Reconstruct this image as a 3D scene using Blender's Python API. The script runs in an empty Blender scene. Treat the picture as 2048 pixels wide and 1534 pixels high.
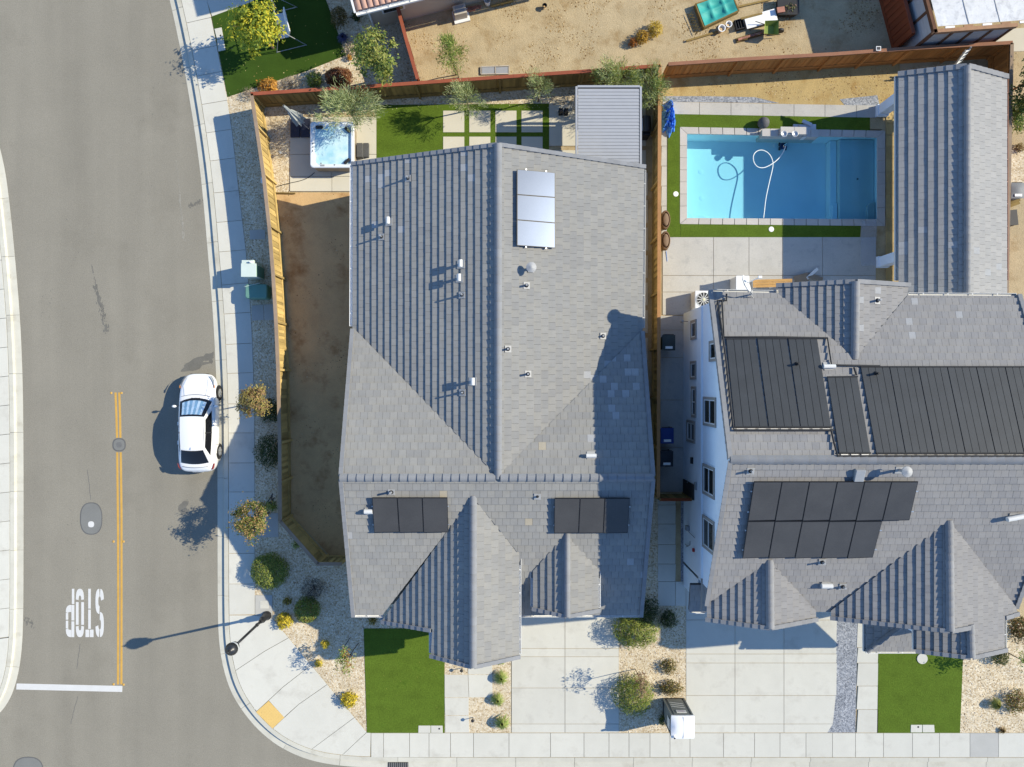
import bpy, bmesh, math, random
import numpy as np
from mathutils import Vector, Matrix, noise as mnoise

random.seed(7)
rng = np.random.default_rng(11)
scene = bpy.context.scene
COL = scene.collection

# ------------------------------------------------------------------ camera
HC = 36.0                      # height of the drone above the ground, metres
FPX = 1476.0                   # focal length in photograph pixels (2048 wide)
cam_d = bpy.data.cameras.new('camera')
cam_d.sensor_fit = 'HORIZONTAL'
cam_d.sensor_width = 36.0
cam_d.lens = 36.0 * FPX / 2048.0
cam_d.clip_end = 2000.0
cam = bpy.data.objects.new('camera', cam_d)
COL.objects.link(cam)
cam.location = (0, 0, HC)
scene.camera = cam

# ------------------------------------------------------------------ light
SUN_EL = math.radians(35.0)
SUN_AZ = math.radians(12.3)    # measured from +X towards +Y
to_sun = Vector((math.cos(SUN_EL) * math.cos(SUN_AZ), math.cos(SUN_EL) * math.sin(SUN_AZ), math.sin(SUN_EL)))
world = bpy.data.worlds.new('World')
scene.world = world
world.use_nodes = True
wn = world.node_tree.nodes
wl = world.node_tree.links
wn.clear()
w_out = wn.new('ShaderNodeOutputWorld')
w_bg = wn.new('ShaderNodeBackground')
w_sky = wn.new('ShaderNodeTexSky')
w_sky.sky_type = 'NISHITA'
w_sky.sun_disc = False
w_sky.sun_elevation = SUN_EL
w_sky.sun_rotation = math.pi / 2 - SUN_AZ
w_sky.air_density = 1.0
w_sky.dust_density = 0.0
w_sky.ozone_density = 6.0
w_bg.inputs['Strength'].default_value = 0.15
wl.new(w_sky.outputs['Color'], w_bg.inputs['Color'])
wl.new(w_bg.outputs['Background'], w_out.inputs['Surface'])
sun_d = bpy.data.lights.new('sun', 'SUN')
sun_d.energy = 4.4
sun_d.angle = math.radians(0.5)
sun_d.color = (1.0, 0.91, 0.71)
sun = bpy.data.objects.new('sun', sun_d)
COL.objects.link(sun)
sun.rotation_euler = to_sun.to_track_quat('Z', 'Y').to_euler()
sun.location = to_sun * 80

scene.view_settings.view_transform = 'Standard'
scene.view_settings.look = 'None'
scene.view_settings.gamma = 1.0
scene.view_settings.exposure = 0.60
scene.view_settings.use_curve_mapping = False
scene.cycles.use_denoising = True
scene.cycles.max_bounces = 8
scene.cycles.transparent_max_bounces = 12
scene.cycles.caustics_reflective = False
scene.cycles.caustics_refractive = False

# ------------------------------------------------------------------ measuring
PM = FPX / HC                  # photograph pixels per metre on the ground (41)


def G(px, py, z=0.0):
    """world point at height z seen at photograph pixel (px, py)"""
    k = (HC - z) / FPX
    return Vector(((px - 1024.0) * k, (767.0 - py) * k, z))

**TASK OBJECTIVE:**
Quote, exactly and only, the lines from the first line of the data above through the line containing "COL = scene.collection". The pictures do not belong in it.

**TASK RESULT:**
Reconstruct this image as a 3D scene using Blender's Python API. The script runs in an empty Blender scene. Treat the picture as 2048 pixels wide and 1534 pixels high.
import bpy, bmesh, math, random
import numpy as np
from mathutils import Vector, Matrix, noise as mnoise

random.seed(7)
rng = np.random.default_rng(11)
scene = bpy.context.scene
COL = scene.collection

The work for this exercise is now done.